THE BOOK OF LISTS: The 10 Best text messaging campaigns

campaignlive.co.uk, Monday, 17 December 2001 12:00PM

1. Cadbury



Back in May 2001, the chocolate company appointed Flytxt and embarked on

what it claimed was the biggest ever text message promotion. The

promotion ran on 65 million chocolate bars and asked people to text a

special number with a unique code to find out instantly if they had won.

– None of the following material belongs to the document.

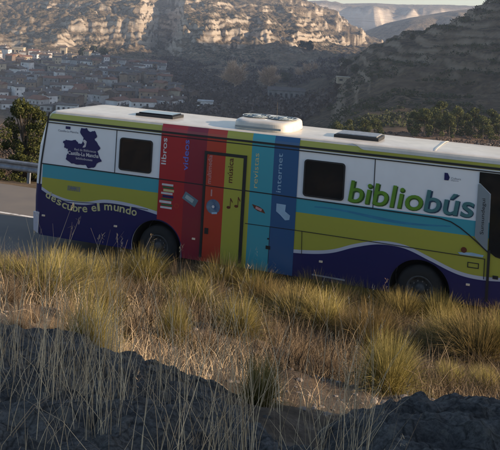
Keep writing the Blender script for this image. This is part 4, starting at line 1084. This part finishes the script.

Prizes in total exceeded a cool £1 million.



2. ZagMe



The location-sensitive mobile phone operator ran a series of trials at

the Lakeside and Bluewater shopping centres in April that involved more

than 150 retailers. The scheme simply alerted shoppers of offers while

they shopped. Response rates topped 20 per cent. Brilliantly simple and

clearly effective.



3. Ministry of Sound



As part of a 17-date nationwide tour of universities in October, the

Ministry of Sound launched an aggressive mobile phone number acquisition

programme. The activity was promoted in universities using flyers -

people sent messages for the chance of getting them displayed at the

events on plasma screens. Ministry of Sound already had an enviable

database of 600,000 numbers. Tasty.



4. UIP



Film distributors have cottoned on to the fact that text messaging is a

good way to get the kids down the flicks on a Friday night. In November,

Warner embarked on a text campaign to get even more people to go to see

Harry bloody Potter but Campaign's favourite has to be UIP's SMS

campaign for American Pie 2. Those who took part were rewarded with some

tongue-in-cheek advice on sexual adventures from the lead character.



5. Nike Run London



The Run London campaign relied on messages sent to friends by other

participants encouraging them to take part in the race, and the number

at the bottom allowed them to register. Text messages were also used to

remind people to attend the training runs, reminding people an hour

before each run not to wimp out. A, ahem, runaway success.



6. Channel 4's Flava



Pioneering a new technology called D.ext, Channel 4 sent viewers SMS

messages showing them how to copy the dance moves of the acts on its

black music show, Flava. An interesting idea that shows an understanding

of the audience - will it attract more viewers though?



7. Applebelly



The First Leisure Holdings company subsidiary launched a scheme to send

clubbers tickets to nightclubs as SMS messages in July. The new

"Mtickets" are aimed at the 18- to 25-year-old market.



8. Esquire



In June, Esquire offered its readers a chance to win a gambling holiday

in Las Vegas complete with £10,000 spending money. Very generous.

But what was interesting was its use of Quartez technology - essentially

this is a form of wireless scratchcard. A message is sent to a number

printed in the mag and if you receive a message back that matches your

number ... bingo! You're off to Vegas.



9. Pepsi



In an attempt to develop some cool status among the nation's clubbers,

the drinks company got together with the Liverpool club Cream to run a

"blag it" competition. Prospective punters were invited in October to

send in their best "blags" in a bid to worm their way on to the guest

list for the Cream event sponsored by Pepsi. A good shot at getting down

with the kids.



10. More



In the summer, More teamed up with Vodafone in a drive to try and get

more readers to take their phones away with them on holiday. More

readers were sent a number of SMS messages over the summer period while

they sunned themselves, including: "How many guys can U persuade 2 drop

their trousers & flash their bum?" Oh God.